Students would say their interest rates would double almost overnight with virtually no notice. They would not be given any clear communication about what is going on. They would just find their costs would arbitrarily skyrocket, and they would again be unable to pay their bills.
Now, I recognize in a free society folks have a constitutional right to be foolish, to rack up charges that would not be wise, but they can do so anyway in a free society. I do not think most people will do that, certainly not the students I met with in Oregon last week, if it is possible to understand the terms of these credit cards in straightforward, plain and simple English rather than see the key provisions buried in all kinds of legalese that you would have to be a wizard to sort out.
So I am proposing today, with the support of our colleague, Senator Obama from Illinois, that the Federal Reserve, which has great expertise in this area, set up a safety rating system for credit cards--not one that evaluates credit card companies on provisions that are appropriately evaluated in the marketplace, but on safety matters--for example, whether a credit card company gives the consumer adequate notice before they change terms; whether, for example, they highlight the key kinds of changes rather than bury them in the small print.
I think the Federal Reserve, with the technical expertise they have and the independent judgment they bring to these financial questions, is the ideal place to develop and operate a safety rating system. Such a system has worked quite well for new cars. When you have a rating system for cars, people can understand how they would be protected in a crash. The legislation I am offering will tell people whether credit card companies are treating them fairly and disclosing the key provisions so that a free market can work.
So under the rating system I propose today with Senator Obama, it would be required for credit card companies to put on the card itself, put on the various promotional materials they are using, stars which, in effect, would be granted on the basis of the Federal Reserve's independent judgment as to whether the key safety criteria are being met.
I am very hopeful that at a time when our citizens are being pounded by powerful economic forces, particularly in the energy and housing field, there could at least be bipartisan agreement that the Senate could support transparency, disclosure, changes in the credit card business, so our consumers--and millions are using these credit cards during this holiday season--can understand the agreements they are getting into.
The students I met with last week are taking steps now to better police what is going on in the credit card field. On several campuses in Oregon, they have moved the credit card companies off campus. Yet the credit card companies continue to flood the students with promotional material.
I was told, for example, about one program where students were brought into a room where money was essentially floating in the air, where it was as if you would be going to a financial paradise if you just signed up for one of these credit card agreements.
I am not proposing heavy-handed regulation. I am not proposing one-size-fits-all government. I am proposing that an agency with the expertise to make sure there is disclosure, that the forms and agreements are printed in simple English--that that kind of information be rewarded in the marketplace. If companies are not willing to do it, the American people could find that out as well.

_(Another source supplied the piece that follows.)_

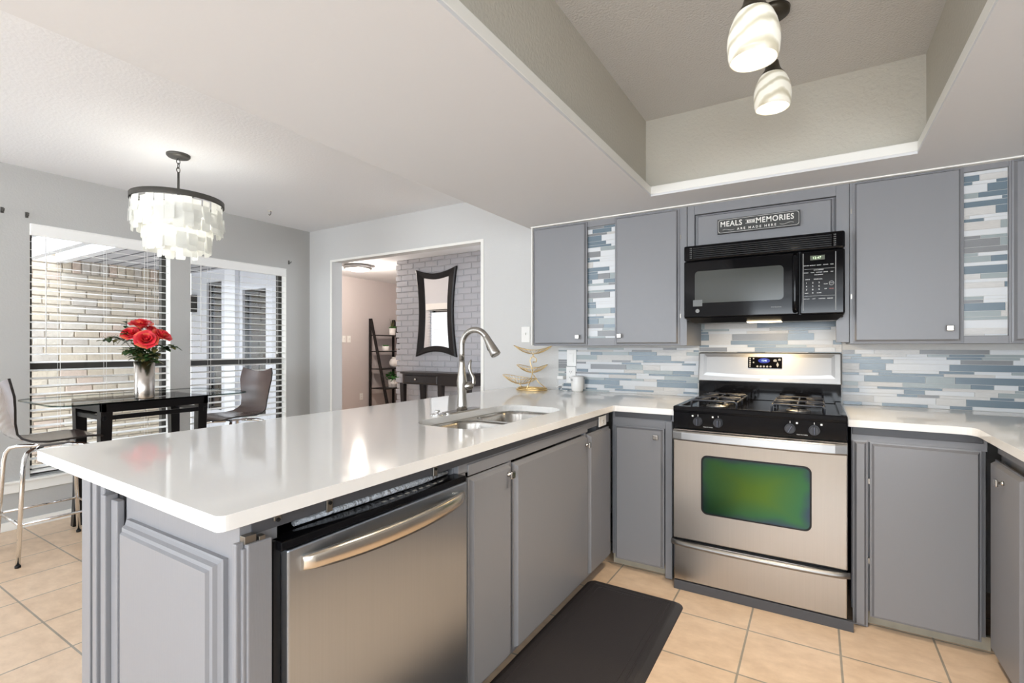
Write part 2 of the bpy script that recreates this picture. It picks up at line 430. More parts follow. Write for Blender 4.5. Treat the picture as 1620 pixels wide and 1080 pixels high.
def wallgrid(mb, T, u0, u1, z0, z1, th, holes, mi=0):
    us = sorted({u0, u1, *[h[0] for h in holes], *[h[1] for h in holes]}); zs = sorted({z0, z1, *[h[2] for h in holes], *[h[3] for h in holes]})
    us = [u for u in us if u0 <= u <= u1]; zs = [z for z in zs if z0 <= z <= z1]
    for a, b in zip(us, us[1:]):
        run = None
        for c, d in zip(zs, zs[1:]):
            mu, mz = (a+b)/2, (c+d)/2
            if any(h[0] < mu < h[1] and h[2] < mz < h[3] for h in holes):
                continue
            mb.slab(T, a, b, -th, 0, c, d, mi)

# ------------------------------------------------------------------ the room
YW = 3.45; XW = -4.74; XR = 1.25; YB = -3.2; CZ = 2.53; SZ = 2.10; CT = 0.935
struct('floor', MB().box(-1.72, XR+.1, YB-.1, YW+.06, -0.05, 0), 'kitchen_floor_tiles')
struct('floor_dining', MB().box(XW-.14, -1.72, YB-.1, YW+.06, -0.05, 0), 'dining_floor_tiles')
struct('floor_living', MB().box(-7.3, -1.5, YW+.06, 7.4, -0.05, 0), 'dining_floor_tiles')
struct('ceiling_dining', MB().box(XW-.14, -1.72, YB-.1, YW, CZ, CZ+.1), 'ceiling_paint')
struct('ceiling_living', MB().box(-7.3, -1.5, YW+.14, 7.4, CZ, CZ+.1), 'ceiling_paint')
# lowered kitchen ceiling with its raised tray
TX0, TX1, TY0, TY1 = -0.778, 0.374, -0.55, 2.73
mb = MB()
mb.plate([(-1.72, YB-.1), (XR+.1, YB-.1), (XR+.1, YW), (-1.72, YW)], [[(TX0-.04, TY0-.04), (TX1+.035, TY0-.04), (TX1+.035, TY1+.04), (TX0-.04, TY1+.04)]], SZ+.012, SZ+0.03)
mb.plate([(-1.72, YB-.1), (XR+.1, YB-.1), (XR+.1, YW), (-1.72, YW)], [[(TX0, TY0), (TX1, TY0), (TX1, TY1), (TX0, TY1)]], SZ, SZ+0.012)
mb.box(-1.72, -1.70, YB-.1, YW, SZ+.03, CZ)
struct('ceiling', mb, 'soffit_paint')
mb = MB()
a, b, c, d = TX0-.04, TX1+.035, TY0-.04, TY1+.04
mb.box(a-.03, a, c, d, SZ+.03, CZ+.01); mb.box(b, b+.03, c, d, SZ+.03, CZ+.01); mb.box(a-.03, b+.03, d, d+.03, SZ+.03, CZ+.01); mb.box(a-.03, b+.03, c-.03, c, SZ+.03, CZ+.01)
struct('wall_tray', mb, 'tray_paint')
struct('ceiling_tray', MB().box(a-.03, b+.03, c-.03, d+.03, CZ+.01, CZ+.08), 'tray_ceiling_paint')
mb = MB(); e = 0.038
mb.plate([(TX0-e, TY0-e), (TX1+e-.004, TY0-e), (TX1+e-.004, TY1+e), (TX0-e, TY1+e)], [[(TX0, TY0), (TX1, TY0), (TX1, TY1), (TX0, TY1)]], SZ+.012, SZ+.056)
struct('trim_1', mb, 'trim_white', bevel=0.004)

# back wall (stove wall + opening to the living room)
mb = MB(); wallgrid(mb, FY(YW), XW-.14, XR+.1, 0, CZ, 0.14, [(-4.38, -2.424, 0, 2.175)]); struct('wall_back', mb, 'wall_paint')
mb = MB(); wallgrid(mb, FXn(XR), YB, YW, 0, SZ, 0.1, []); struct('wall_right', mb, 'wall_paint')
W1 = (1.178, 2.077, 0.345, 2.145); W2 = (2.234, 3.169, 0.345, 2.09)
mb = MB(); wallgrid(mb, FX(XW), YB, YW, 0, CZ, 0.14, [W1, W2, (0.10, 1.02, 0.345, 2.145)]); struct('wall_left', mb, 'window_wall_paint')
mb = MB(); wallgrid(mb, lambda u, o, z: Vector((u, YB+o, z)), XW-.14, XR+.1, 0, CZ, 0.1, [(-4.4, -2.2, 0.6, 2.3), (-0.9, 1.1, 0.75, 2.05)]); struct('wall_rear', mb, 'wall_paint')
# corner bead round the opening
mb = MB(); T = FY(YW)
for u0, u1, z0, z1 in ((-4.392, -4.368, 0, 2.165), (-2.436, -2.408, 0, 2.165), (-4.392, -2.408, 2.165, 2.187)): mb.slab(T, u0, u1, 0, 0.006, z0, z1)
struct('trim_2', mb, 'trim_white')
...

That is the kind of simple, straightforward approach--with disclosure, transparency, in simple English--that makes sense for the digital age. With the Federal Reserve completing that first safety rating, all Americans could get that kind of information quickly and conveniently. That is what is in the interest of the American people with respect to this credit card debt issue at a critical time.
I hope my colleagues will support the legislation I introduce today with Senator Obama.